Amnesty International has confirmed that the Kenyan government is currently preventing food aid by WFP as well as other humanitarian relief organisations from crossing the border. Amnesty International is very concerned at the impact of this delay on the 200,000 Somalis, including internally displaced people, who were the intended recipients of the food aid and who are suffering from alarming levels of malnutrition.

This recent obstruction of emergency food aid by the Kenyan authorities follows the government’s decision to close the Kenya/Somalia border on 3 January 2006. This prevented thousands of individuals who were fleeing the conflict from crossing into Kenya, leaving them highly vulnerable to human rights abuses by parties to the Somali conflict. The closing of the border also prevented humanitarian aid from being transported into Somalia for seven weeks after the closure. Amnesty International highlighted this closure and ongoing local obstructions to humanitarian relief in the report, Denied Refuge: The effect of the closure of the Kenya/Somalia border on thousands of Somali asylum-seekers and refugees.

Amnesty International renews its previous calls on the Kenyan authorities to allow humanitarian assistance across its border into Somalia for persons in need, including internally displaced people on a regular, predictable and safe basis. The only effective way to deliver humanitarian emergency aid to Somalis in need in the Gedo and Juba regions is through Kenya, due to the insecurity and extremely difficult logistical situation in Somalia as a consequence of conflict and the extreme under-development of infrastructure in these remote areas.
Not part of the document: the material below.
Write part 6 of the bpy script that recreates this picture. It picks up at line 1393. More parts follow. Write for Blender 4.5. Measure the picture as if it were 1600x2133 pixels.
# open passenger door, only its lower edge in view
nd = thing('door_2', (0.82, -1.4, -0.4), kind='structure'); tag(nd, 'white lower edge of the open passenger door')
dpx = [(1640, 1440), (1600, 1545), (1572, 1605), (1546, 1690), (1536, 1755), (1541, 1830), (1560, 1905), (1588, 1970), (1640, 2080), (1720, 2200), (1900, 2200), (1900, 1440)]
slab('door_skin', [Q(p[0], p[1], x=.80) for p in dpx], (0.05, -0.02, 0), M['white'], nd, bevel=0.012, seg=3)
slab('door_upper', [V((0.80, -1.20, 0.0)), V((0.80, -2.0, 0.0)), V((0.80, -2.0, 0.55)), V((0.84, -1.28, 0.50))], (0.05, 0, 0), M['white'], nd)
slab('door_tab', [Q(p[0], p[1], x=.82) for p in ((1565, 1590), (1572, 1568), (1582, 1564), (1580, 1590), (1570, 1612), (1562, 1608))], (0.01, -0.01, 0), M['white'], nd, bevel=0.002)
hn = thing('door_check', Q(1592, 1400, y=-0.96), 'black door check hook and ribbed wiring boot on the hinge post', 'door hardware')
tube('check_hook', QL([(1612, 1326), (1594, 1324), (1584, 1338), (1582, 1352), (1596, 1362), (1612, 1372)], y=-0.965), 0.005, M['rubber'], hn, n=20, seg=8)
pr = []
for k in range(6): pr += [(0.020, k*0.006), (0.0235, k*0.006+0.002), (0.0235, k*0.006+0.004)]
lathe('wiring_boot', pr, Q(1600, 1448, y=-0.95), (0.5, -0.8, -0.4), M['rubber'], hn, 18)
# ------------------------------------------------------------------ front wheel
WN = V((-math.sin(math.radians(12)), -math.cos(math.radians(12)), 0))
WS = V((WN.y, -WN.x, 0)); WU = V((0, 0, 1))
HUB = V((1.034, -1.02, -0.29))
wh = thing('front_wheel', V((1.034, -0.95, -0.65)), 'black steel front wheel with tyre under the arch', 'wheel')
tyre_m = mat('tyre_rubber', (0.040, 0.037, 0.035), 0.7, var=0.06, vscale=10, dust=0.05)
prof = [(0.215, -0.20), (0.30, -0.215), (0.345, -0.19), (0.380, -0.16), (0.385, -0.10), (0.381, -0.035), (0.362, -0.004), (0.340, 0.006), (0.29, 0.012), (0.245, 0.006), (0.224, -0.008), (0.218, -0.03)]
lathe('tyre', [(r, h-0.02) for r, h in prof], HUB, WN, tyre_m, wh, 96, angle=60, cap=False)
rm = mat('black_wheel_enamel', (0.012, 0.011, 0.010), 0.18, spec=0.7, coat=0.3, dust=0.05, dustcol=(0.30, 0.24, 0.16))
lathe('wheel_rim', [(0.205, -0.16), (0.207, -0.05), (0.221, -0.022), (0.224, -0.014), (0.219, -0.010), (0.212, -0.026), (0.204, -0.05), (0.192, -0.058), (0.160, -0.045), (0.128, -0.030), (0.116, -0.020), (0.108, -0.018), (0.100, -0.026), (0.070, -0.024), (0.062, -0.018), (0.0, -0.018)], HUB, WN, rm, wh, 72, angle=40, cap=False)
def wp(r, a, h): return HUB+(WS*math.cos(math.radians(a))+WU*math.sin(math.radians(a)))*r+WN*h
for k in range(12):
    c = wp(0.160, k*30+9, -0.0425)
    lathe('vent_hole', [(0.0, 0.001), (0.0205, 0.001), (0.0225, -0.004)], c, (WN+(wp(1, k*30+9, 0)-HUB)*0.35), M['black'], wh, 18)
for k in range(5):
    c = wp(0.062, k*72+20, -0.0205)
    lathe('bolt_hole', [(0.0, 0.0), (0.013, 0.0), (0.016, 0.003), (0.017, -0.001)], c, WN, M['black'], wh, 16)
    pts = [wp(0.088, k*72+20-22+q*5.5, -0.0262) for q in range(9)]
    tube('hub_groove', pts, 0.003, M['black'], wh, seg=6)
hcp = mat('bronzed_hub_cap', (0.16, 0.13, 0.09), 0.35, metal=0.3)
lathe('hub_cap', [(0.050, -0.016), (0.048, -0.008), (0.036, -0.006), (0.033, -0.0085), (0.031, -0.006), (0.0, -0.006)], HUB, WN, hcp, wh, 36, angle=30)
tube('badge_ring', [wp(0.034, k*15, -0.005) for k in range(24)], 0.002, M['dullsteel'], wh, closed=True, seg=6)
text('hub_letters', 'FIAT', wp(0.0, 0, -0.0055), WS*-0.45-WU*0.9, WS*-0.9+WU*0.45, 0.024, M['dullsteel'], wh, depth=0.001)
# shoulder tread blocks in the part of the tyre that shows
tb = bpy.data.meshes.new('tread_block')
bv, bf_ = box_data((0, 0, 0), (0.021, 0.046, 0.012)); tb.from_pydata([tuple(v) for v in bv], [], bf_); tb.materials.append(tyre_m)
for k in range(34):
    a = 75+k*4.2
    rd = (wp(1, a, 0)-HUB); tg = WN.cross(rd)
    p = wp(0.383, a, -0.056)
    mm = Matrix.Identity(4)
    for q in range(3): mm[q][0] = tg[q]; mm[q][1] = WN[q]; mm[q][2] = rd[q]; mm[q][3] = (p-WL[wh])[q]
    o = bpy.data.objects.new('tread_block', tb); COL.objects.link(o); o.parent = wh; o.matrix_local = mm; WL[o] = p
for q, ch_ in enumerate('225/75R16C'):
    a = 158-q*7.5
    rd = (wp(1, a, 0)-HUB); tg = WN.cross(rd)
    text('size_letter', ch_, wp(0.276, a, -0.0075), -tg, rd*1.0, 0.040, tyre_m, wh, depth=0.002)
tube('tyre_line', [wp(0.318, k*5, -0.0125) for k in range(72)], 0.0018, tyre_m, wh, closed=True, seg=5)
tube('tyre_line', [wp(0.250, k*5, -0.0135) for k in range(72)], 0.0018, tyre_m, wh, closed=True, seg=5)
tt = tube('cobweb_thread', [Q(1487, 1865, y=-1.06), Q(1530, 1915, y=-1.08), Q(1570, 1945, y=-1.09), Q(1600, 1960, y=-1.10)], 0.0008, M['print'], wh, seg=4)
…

Kenya has an obligation under international human rights law to ensure that it does not impose undue and unreasonable restriction to the delivery of aid and other humanitarian assistance to persons in need within Somalia. The International Covenant on Economic, Social and Cultural Rights, to which Kenya is a state party, requires states to recognize the essential role of international assistance and cooperation and comply with their commitment to take joint and separate action to achieve progressively the full realization of rights, including the right to adequate food. The UN Committee on Economic, Social and Cultural Rights, the body in charge of interpreting the obligations of States under the ICESCR, has further clarified that the right to adequate food under Article 11 of the ICESCR includes the obligation that "States parties should take steps to respect the enjoyment of the right to food in other countries. . ."

The continuing closure of the border also affects the human rights of persons seeking safety from the ongoing conflict in Kismayo, Mogadishu and other areas, which has left hundreds of thousands internally displaced and many attempting to flee.

Amnesty International repeats its call on the government of Kenya to re-open its border with Somalia in order to allow entry to individuals fleeing Somalia and seeking refuge in Kenya, in line with its refugee protection obligations under international and national refugee and human rights law.